Wednesday, December 22, 2010

Merit v. Need: The Libertarian Response

Well what do libertarians say about distributive justice and the conflict between the material principles of fairness, especially merit and need. First, let me reinterate my usual disclaimer. There are many different forms of libertarianism that range from the far-right to the middle-left on the political spectrum. I can't cover that whole spectrum in a blog. But I can sketch in one basic line of argument.

In general most libertarians view "Fairness" in the context of the rules that govern competition; call it procedural justice. Competition is fair if and only if everyone plays by the same rules. For example, the game of baseball is "fair" to the extent that the rules apply equally to everyone that plays the game: "Three strikes, you're out!." Now, suppose the number of strikes afforded each player varied based on need. "Ron White is coming up to bat for the Cincinnati Reds. He's 60 years old, near-sighted, cross-eyed, has a stigmatism, and poor hand-eye coordination. So out of fairness, the umpire decided that Ron "needs" 11 strikes." Now would that be fair? Well, Joey Votto might argue that it's unfair to him because he was only afforded 3 strikes. On the other hand, Ron might argue that Joey comes to bat armed with a set of "natural advantages" that he doesn't deserve; natural attributes like: youth, uncanny vision, extraordinary hand-eye coordination, and the ability to concentrate on hitting the ball with runners on base. He also comes to the plate with years of practice and experience. Call it merit. While Joey was practicing hitting, Ron was reading and teaching philosophy. So if Ron and Joey were afforded three strikes each, regardless of their natural and acquired abilities, Joey would win the batting title and Ron would win the strikeout title. However, if Ron were given 11 strikes and Joey 3, Ron would argue that it's only fair based on need.

Now here's the problem. Why would Ron choose to compete in a game where the existing rules are stacked against him? If he chose to give up his teaching job to tryout for the Cincinnati Reds, and didn't make the team whose fault is it? Ron might argue that the rules of baseball discriminate against the elderly and/or the visually impaired.

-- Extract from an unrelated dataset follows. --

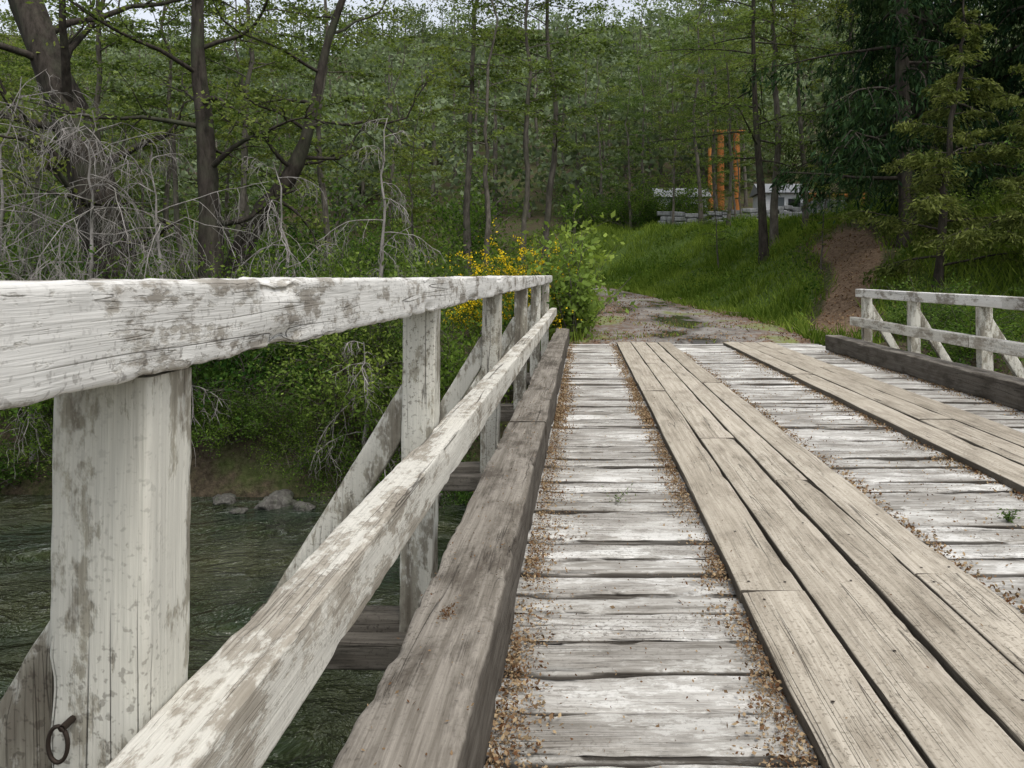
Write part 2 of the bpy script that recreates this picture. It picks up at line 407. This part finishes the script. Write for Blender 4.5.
def railing(name, posts, xi, sgn, zt, zlow, ya, yb_, rail_w, lowthk, near):
    e = empty(name); fine = .016 if near else .12
    a1 = Acc()
    js = [ya, yb_] if near else [ya, 7.5, yb_]
    for a, c_ in zip(js[:-1], js[1:]):
        beam(a1, (xi+sgn*(rail_w/2-.02), a, zt-.058), (xi+sgn*(rail_w/2-.02), c_, zt-.058), rail_w, .116, .37+.2*sgn+.01*a, ys=yring(a, c_, fine), m=10, r=.010, amp=.0035, chip=.024)
    a1.obj('top_rail', [M_toprail], e)
    a1 = Acc()
    for a, c_ in zip([ya, 5.4 if near else 8.0], [5.385 if near else 7.985, yb_]):
        beam(a1, (xi-sgn*.05, a, zlow), (xi-sgn*.05, c_, zlow), .1, lowthk, .21+.1*sgn+.02*a, ys=yring(a, c_, fine*1.2), m=8, r=.006, amp=.002, chip=.011)
    a1.obj('middle_rail', [M_lowrail], e)
    a1 = Acc(); a2 = Acc()
    for q, yp in enumerate(posts):
        ln = R.normal()*.006
        tx = xi+sgn*.06
        beam(a1, (tx+.012*sgn+ln, yp, -.5), (tx, yp, zt-.118), .12, .115, R.random(), side=(1, 0, 0), nseg=110 if near else 30, m=8, r=.006, amp=.0020, chip=.009)
        beam(a2, (tx+sgn*.55, yp-.005, -.14), (tx+sgn*.03, yp-.005, .70+R.normal()*.02), .11, .07, R.random(), side=(1, 0, .6), nseg=50, m=4, r=.010, amp=.003, chip=.012)
    a1.obj('posts', [M_post], e); a2.obj('diagonal_braces', [M_post], e)
    return e
rl = railing('bridge_railing', POSTS, -.54, -1, H-.009, .536, -1.6, 13.5, .15, .125, True)
rr = railing('bridge_railing', [-1.2, .8, 2.7, 4.6, 6.3, 8.0, 9.7, 11.3], 3.95, 1, .95, .485, -1.6, 11.55, .12, .12, False)
ac = Acc(); th = np.linspace(0, 2*np.pi, 25)
P = np.stack([-.64+.012*np.cos(th), th*0+.975, .578+.022*np.sin(th)], -1); tube(ac, P, [.0026]*25, 8)
tube(ac, [(-.633, .971, .599), (-.633, 1.0, .60), (-.633, 1.03, .60)], [.0045]*3, 8)
ac.obj('iron_ring', [M_iron], rl)

# ------------------------------------------------------------------ litter on deck
ac = Acc()
def litter(n, fx, sx, y0, y1, size, zb=.003, pile=.014, thr=.0):
    yv = y0+(y1-y0)*R.random(n)**1.5
    x = fx+R.normal(size=n)*sx*(1+.6*vn(np.stack([yv*2.5, yv*0+fx, yv*0], -1), 4))
    keep = (vn(np.stack([yv*4.2, yv*0+fx*7, yv*0], -1), 6)+1.1*R.random(n)) > thr
    x, yv = x[keep], yv[keep]
    ok = (x > KI+.002) & ((x < .547) | (x > 1.45))
    x, yv = x[ok], yv[ok]
    z = zb+R.random(len(x))*pile*np.exp(-((x-fx)/(sx+1e-6))**2)
    leaves(ac, np.stack([x, yv, z], -1), size, 1.2, 0, R.random(len(x))**1.2, .6)
litter(24000, KI+.015, .06, .8, 9, .0095); litter(24000, .54, .055, .8, 9, .0095)
litter(3500, KI+.02, .07, .8, 7, .016, .01); litter(3500, .53, .06, .8, 7, .016, .01)
litter(5000, KI+.02, .05, 6, 13.2, .02); litter(5000, .53, .05, 6, 13.2, .02)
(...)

Joey might argue that giving Ron 11 strikes discriminates against Joey. After all, it's not Joey's fault that he's younger than Ron, has better eyesight, and better hand-eye coordination. So how do we go about resolving this apparent conflict over fairness between merit (allowing Joey to benefit from unearned attributes) and need (allowing Ron to benefit from the lack of those attributes)?

There are many different ways to look at this. I would argue that the Cincinnati Reds are the property of the owners of the team. If they want to bench Joey and let Ron play first base and hit third, it's their team. But who would choose to watch a baseball game where incompetent hitters are given 11 strikes? (The game is already slow enough!) Even though Ron agreed to a salary of a mere $100,000 a year, the nature of the game would shift from exhibiting merit to exhibiting need. No one would come to the games and MLB would go bankrupt. So barring any court ordered affirmative action, Ron's dream of becoming a Cincinnati Red has been thwarted by the rules of the game, and Joey Votto is likely to earn millions of dollars. But now we have Ron, who gave up his teaching job to pursue a career in Major League Baseball, and is now unemployed. Should he be able to draw unemployment? He bought new glasses and still spends all day in the batting cages practicing his swing and contacting other teams for an opportunity to tryout. But they refuse to even let him tryout! Should Ron get himself a lawyer and sue MLB for discrimination based on merit? What do you think? Is baseball a micrcosm of life or is it something else? Are natural attributes distributed more or less equally, even though they are highly variable? Is it up to us to choose occuptions that match our natural attributes? If Ron gets his teaching job back, would it be fair to pay Ron less than Joey? After all, the only basis for his merit is his ability to hit a ball, but he can only do it 33% of the time?